LAUSR

An epitaxial route to strain Strain can have a dramatic effect on the properties of materials. Zhang et al. introduced a large strain in the material PbTiO3 by growing it epitaxially in a composite with PbO. On the boundaries between the two materials, their normally different lattice constants were matched, giving rise to the strain. As a consequence, the films exhibited a very large electric polarization even in the absence of an electric field. The method may be applicable to generating other functional materials. Scence, this issue p. 494 Epitaxial growth of PbTiO3/PbO composite thin films gives rise to strain and a very large spontaneous polarization.
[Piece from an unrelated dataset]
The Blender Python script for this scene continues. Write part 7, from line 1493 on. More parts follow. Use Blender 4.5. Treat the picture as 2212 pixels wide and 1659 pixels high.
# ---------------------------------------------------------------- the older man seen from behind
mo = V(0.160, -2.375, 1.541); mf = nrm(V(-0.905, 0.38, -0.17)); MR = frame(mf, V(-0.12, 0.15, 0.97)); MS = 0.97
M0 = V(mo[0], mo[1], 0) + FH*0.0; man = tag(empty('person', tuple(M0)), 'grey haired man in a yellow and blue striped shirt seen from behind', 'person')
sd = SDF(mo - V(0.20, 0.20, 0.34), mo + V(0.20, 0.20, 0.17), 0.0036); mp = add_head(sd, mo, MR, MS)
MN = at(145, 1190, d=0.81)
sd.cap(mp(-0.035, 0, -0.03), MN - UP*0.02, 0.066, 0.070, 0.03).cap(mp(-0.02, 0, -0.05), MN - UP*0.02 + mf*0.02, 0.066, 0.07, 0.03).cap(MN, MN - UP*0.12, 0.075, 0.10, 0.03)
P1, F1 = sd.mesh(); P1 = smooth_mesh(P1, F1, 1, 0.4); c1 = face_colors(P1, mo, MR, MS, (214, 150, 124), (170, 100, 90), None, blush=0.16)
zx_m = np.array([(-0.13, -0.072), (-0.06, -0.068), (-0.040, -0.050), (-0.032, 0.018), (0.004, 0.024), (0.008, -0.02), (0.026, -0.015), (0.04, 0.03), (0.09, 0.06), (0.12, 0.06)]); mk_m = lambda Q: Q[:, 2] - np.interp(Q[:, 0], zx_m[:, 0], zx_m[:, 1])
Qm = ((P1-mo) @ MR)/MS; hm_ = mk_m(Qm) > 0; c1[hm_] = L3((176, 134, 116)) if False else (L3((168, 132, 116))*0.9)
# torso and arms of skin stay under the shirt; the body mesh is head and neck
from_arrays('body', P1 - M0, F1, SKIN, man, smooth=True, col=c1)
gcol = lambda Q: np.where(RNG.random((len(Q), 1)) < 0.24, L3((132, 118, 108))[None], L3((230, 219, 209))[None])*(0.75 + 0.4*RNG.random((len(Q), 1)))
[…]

Strain engineering has emerged as a powerful tool to enhance the performance of known functional materials. Here we demonstrate a general and practical method to obtain super-tetragonality and giant polarization using interphase strain. We use this method to create an out-of-plane–to–in-plane lattice parameter ratio of 1.238 in epitaxial composite thin films of tetragonal lead titanate (PbTiO3), compared to 1.065 in bulk. These thin films with super-tetragonal structure possess a giant remanent polarization, 236.3 microcoulombs per square centimeter, which is almost twice the value of known ferroelectrics. The super-tetragonal phase is stable up to 725°C, compared to the bulk transition temperature of 490°C. The interphase-strain approach could enhance the physical properties of other functional materials.